Susan sent us an email a while back asking about parenting books for babies. She's interested in laying a good foundation for her six month-old daughter and would like some guidance dealing with sleep, independent play, and other issues. However, she's noticed most books are geared towards toddlers, which leaves her wondering, "How do I handle these and other issues with a baby?"
In my library, I have three books that I think are particularly helpful. The first is Touchpoints, Birth to 3 by T. Berry Brazelton (links to this and other books are provided in our sidebar!). According to Brazelton, touchpoints are those times just prior to a growth spurt in motor, cognitive, or emotional development when the child's behavior becomes most challenging (to say the least!). He describes the behaviors parents are likely to see at these times, and he breaks them up into categories such as feeding, sleep, learning and play, etc. I've turned to this book on numerous occasions and found his advice helpful and the descriptions of the behaviors comforting. Development, after all, is not linear, and a book that honestly describes regressions or difficult behavior is a nice reminder that what you're seeing in your own child is normal.
The second book is Becoming the Parent You Want to Be -- A Sourcebook of Strategies for the First Five Years by Laura Davis and Janis Keyser. The first part of this book very nicely provides a framework from which to parent. It realistically describes the struggles parents deal with and puts those struggles into positive perspectives, turning them into nine principles from which to interact with our children. Additionally, this fairly comprehensive book gives brief overviews of a child's physical, emotional, and social development and provides great strategies for managing issues that arise in these areas. This is definitely a must-have reference.
The third book I recommend is Positive Discipline: The First Three Years -- Laying the Foundation for Raising a Capable, Confident Child by Jane Nelson, Cheryl Erwin, and Roslyn Duffy. Unfortunately, I loaned this out to a friend who (ahem) has not yet returned it, so I'm going by pure memory here. Like the others described above, this book also provides an overview of development and gives some insight into determining your own child's temperament. As I recall, I found this book very helpful, but I remember not agreeing with all of it. (Of course, that's actually the case with most parenting books. Very rarely do I agree with everything. I take what I perceive as useful and leave the rest!) In any case, the friend I loaned it to claims it has helped her tremendously in dealing with her very active 2-year-old daughter!

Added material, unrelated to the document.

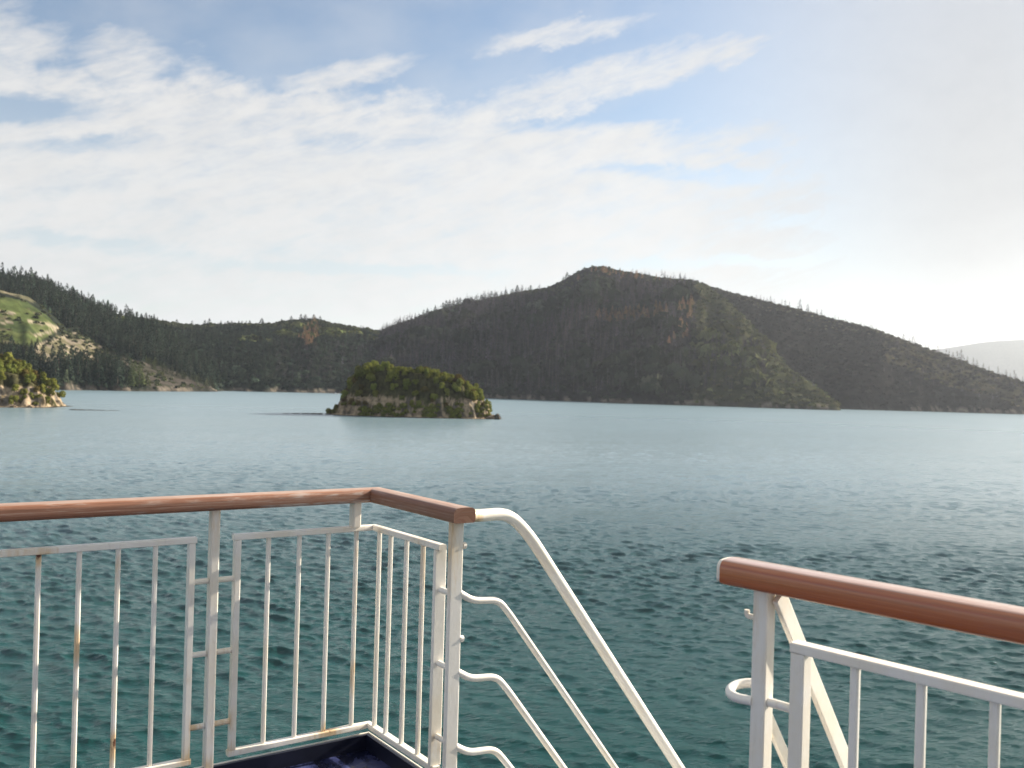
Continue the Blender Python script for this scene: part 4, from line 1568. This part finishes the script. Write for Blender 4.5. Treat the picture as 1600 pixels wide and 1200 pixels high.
def right_railing():
    e = empty("railing", (R0.x, R0.y, DECK_Z))
    tag(e, "white railing with glossy orange brown wooden handrail at lower right", "railing")
    s = Shape().sweep([PR(0.012, -0.5), PR(3.6, -0.5)], handrail_profile(0.108, 0.068), step=0.1)
    s.build("handrail", M_VARN, e, False)
    cap = Shape().sweep([PR(0.0, -0.4985), PR(0.0115, -0.4985)], handrail_profile(0.100, 0.061), step=1).build("handrail_end", M_WHITE, e)
    for t in (0.122, 2.4):
        Shape().sweep([PR(t, -1.62), PR(t, -0.533)], rrect(0.046, 0.044, 0.005, 2), up=DR).build("post", M_WHITE, e)
    f = Shape()
    f.sweep([PR(0.215, -0.668), PR(2.33, -0.668)], rrect(0.046, 0.026, 0.004, 2))
    f.sweep([PR(0.215, T_BOT), PR(2.33, T_BOT)], rrect(0.046, 0.026, 0.004, 2))
    f.sweep([PR(0.236, T_BOT + 0.0135), PR(0.236, -0.6815)], rrect(0.044, 0.040, 0.004, 2), up=DR)
    f.sweep([PR(2.31, T_BOT + 0.0135), PR(2.31, -0.6815)], rrect(0.044, 0.040, 0.004, 2), up=DR)
    fr = f.build("panel_frame", M_WHITE, e)
    for k in range(12):
        t = 0.387 + 0.167 * k
        if t > 2.28:
            break
        Shape().sweep([PR(t, T_BOT + 0.0135), PR(t, -0.6815)], rrect(0.022, 0.022, 0.007, 3), up=DR).build("baluster", M_WHITE, fr)
    for o in fr.children:
        o.matrix_parent_inverse = Matrix.Identity(4)
    for z in (-0.835, -1.12, -1.40):
        Shape().sweep([PR(0.145, z), PR(0.214, z)], circ(0.0125, 12)).build("spacer_bar", M_WHITE, e)
    hk = fillet([PR(0.099, -0.617, 0.0), PR(0.068, -0.617, 0.0), PR(0.068, -0.600, 0.0)], 0.012, 4)
    Shape().sweep(hk, circ(0.0075, 10)).build("hook", M_WHITE, e)


def right_stair_rail():
    B = PR(0.122, 0)
    e = empty("stair_railing", (B.x, B.y, DECK_Z))
    tag(e, "white flat bar stair railing sloping down behind the right post", "railing")

    def S(s, z, side=0.0):
        return B + OUTR * s + UP * z + DR * side
    flat = rrect(0.016, 0.052, 0.003, 2)
    Shape().sweep([S(0.016, -0.548, 0.034), S(1.40, -2.45, 0.034)], flat).build("handrail", M_WHITE, e)
    for z0 in (-0.880, -1.21):
        Shape().sweep([S(0.026, z0, 0.0), S(1.2, z0 - 1.61, 0.0)], rrect(0.014, 0.034, 0.003, 2)).build("mid_rail", M_WHITE, e)
    # the looped end of a rail on the gap side of the post
    lp = [S(-0.020, -0.838, -0.018), S(-0.030, -0.838, -0.05)]
    for k in range(13):
        a = math.pi * k / 12
        lp.append(S(0.025 - 0.055 * math.cos(a), -0.838 + 0.016 * (1 - math.cos(a)) / 2, -0.055 - 0.052 * math.sin(a)))
    lp += [S(0.066, -0.823, -0.040), S(0.020, -0.828, -0.010)]
    Shape().sweep(lp, circ(0.0132, 12), step=0.05).build("rail_loop", M_WHITE, e)


left_railing()
left_stair_rail()
right_railing()
right_stair_rail()


def prism(name, pts, z0, z1, mat, parent=None):
    v = [(p.x, p.y, z0) for p in pts] + [(p.x, p.y, z1) for p in pts]
    n = len(pts)
    loops, sizes = [], []
    for i in range(n):
        loops += [i, (i + 1) % n, n + (i + 1) % n, n + i]
        sizes.append(4)
    loops += list(reversed(range(n))) + list(range(n, 2 * n))
    sizes += [n, n]
    me = np_mesh(name, np.array(v), np.array(loops), np.array(sizes))
    return link_mesh(name, me, parent, [mat])


def deck():
    zs = DECK_Z - 0.02
    I1, I2 = 0.012, 0.004                                 # how far inboard of the bars the deck edge lies
    a = K0 + D1 * I1 + D2 * I1
    b = K0 + D2 * 0.62 + D1 * 0.004
    g = R0 + DR * 0.13
    back = [R0 + DR * 7, Vector((3.0, -6, 0)), Vector((-6.0, -6, 0)), K0 + D1 * 9.0 + D2 * I1]
    pts = [a] + list(reversed(back)) [0:0] + [b, g] + back
    d = prism("deck", [Vector((p.x, p.y, 0)) for p in pts], zs - 0.12, zs, M_DECK)
    tag(d, "dark navy painted ship deck inside the railing", "deck", kind="structure")
    # upstand round the corner: navy inside, white on its outer side and top edge
    def strip(path, thick, z0, z1, mat, name, inward):
        s = Shape()
        h = z1 - z0
        s.sweep([Vector((p.x, p.y, (z0 + z1) / 2)) for p in path], rrect(thick, h, 0.002, 1), step=0.5)
        return s.build(name, mat, d, False)
    o1 = 0.010
    path = [K0 + D1 * 9.0 + D2 * o1, K0 + D1 * o1 + D2 * o1, K0 + D2 * 0.66 + D1 * o1]
    strip(path, 0.016, zs - 0.118, zs + 0.066, M_NAVY, "coaming", 1)
    o2 = -0.0035
    path = [K0 + D1 * 9.0 + D2 * o2, K0 + D1 * o2 + D2 * o2, K0 + D2 * 0.66 + D1 * o2]
    strip(path, 0.010, zs - 0.20, zs + 0.069, M_WHITE, "edge_strip", 1)
    # ship's side and the lower deck the stairs lead to
    prism("hull_side", [Vector((p.x, p.y, 0)) for p in (K0 + D1 * 0.05 + D2 * 0.06, K0 + D2 * 1.9 + D1 * 0.06, R0 + DR * 6.8 - OUTR * 0.1, Vector((2.8, -20, 0)), Vector((-20, -20, 0)), K0 + D1 * 20 + D2 * 0.06)], -1.5, zs - 0.21, M_HULL, d)
    low = [K0 + D2 * 0.5 + D1 * 0.05, K0 + D2 * 0.5 + OUT * 2.6, K0 + D2 * 3.2 + OUT * 2.6, K0 + D2 * 3.2 + D1 * 0.05]
    prism("lower_deck", [Vector((p.x, p.y, 0)) for p in low], zs - 2.75, zs - 2.6, M_DECK, d)
    for k in range(10):
        q = K0 + D2 * 0.76 + OUT * (0.14 + 0.2 * k)
        tr = [q, q + OUT * 0.2, q + OUT * 0.2 + D2 * 0.92, q + D2 * 0.92]
        prism("stair_tread", [Vector((p.x, p.y, 0)) for p in tr], zs - 0.25 * (k + 1) - 0.03, zs - 0.25 * (k + 1), M_NAVY, d)


deck()

# ------------------------------------------------------------------ haze
def haze():
    hx, y0, y1, zb, zt = 13500, -13500, 13500, -6.0, 720.0
    v = np.array([(-hx, y0, zb), (hx, y0, zb), (hx, y1, zb), (-hx, y1, zb), (-hx, y0, zt), (hx, y0, zt), (hx, y1, zt), (-hx, y1, zt)], float)
    f = np.array([(3, 2, 1, 0), (4, 5, 6, 7), (0, 1, 5, 4), (1, 2, 6, 5), (2, 3, 7, 6), (3, 0, 4, 7)])
    m, n, out = new_mat("haze_air")
    p = n.node('ShaderNodeVolumePrincipled')
    p.inputs['Color'].default_value = (0.84, 0.90, 1.0, 1)
    p.inputs['Density'].default_value = 0.000037
    p.inputs['Anisotropy'].default_value = 0.58
    n.t.links.new(p.outputs[0], out.inputs['Volume'])
    me = np_mesh("haze", v, f.ravel(), np.full(6, 4))
    o = link_mesh("haze", me, None, [m])
    tag(o, "thin pale sea haze over the whole bay", "haze", kind="stuff")


haze()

There are, however, other books written for toddlers and older kids that I think every parent should read when their children are babies. These include, Parent Effectiveness Training: The Proven Program For Raising Responsible Children by Thomas Gordon and How To Talk So Kids Will Listen and Listen So Kids Will Talk by Adele Faber and Elaine Mazlish. Reading these books when your children are babies will get you into the habit of perceiving your kids as people with their own feelings and perspectives and teaches you how to speak with them as such while still implementing appropriate boundaries. This is a perspective and a habit to begin as soon as possible!
What books do you recommend?
Baby Love by Robin Barker is considered THE Aussie parenting bible for parents of young babies. I didn't get the book myself because at the time I was inundated with how-to books as well as the Internet but I have her toddler book and I can understand why she's popular. Her approach is a bit like this website's - she speaks from a lifetime of experience as a midwife and child health nurse, provides alternatives and doesn't prey on guilt to promote one idea versus another. Here's a good article on Robin, which I think provides a good reflection of her "voice": http://www.theage.com.au/articles/2004/07/03/1088488200105.html?from=storyrhs
Posted by: Kat O+ | October 22, 2006 at 10:41 PM
I'm a new mom (11 weeks on Wednesday!) and this one has kept me sane for the past few weeks, as well as providing previews of what's to come:
The Wonder Weeks: How to turn your baby's 8 great fussy phases into magical leaps forward.
http://www.amazon.com/Wonder-Weeks-Phases-Magical-Forward/dp/1579546455
It covers the first year, explains when baby's liable to be fussy and what's going on, physically and mentally that's resulting in the fussiness. The authors also suggest games and activities to help baby with the breakthroughs that they're working so hard to make.
Posted by: Kate | October 23, 2006 at 04:13 AM
I have loved Harvey Karp's books, The Happiest Baby on the Block and the Happiest Toddler on the Block. Very similar to the books you describe in explaining childrens' behavior and giving you realistic ways to deal with it.
Posted by: stefanierj | October 23, 2006 at 08:15 AM
I just took out the Burton White books from the library to review them and see if they are something we want to buy... (If so I'll be back to file the order through a sidebar click, of course).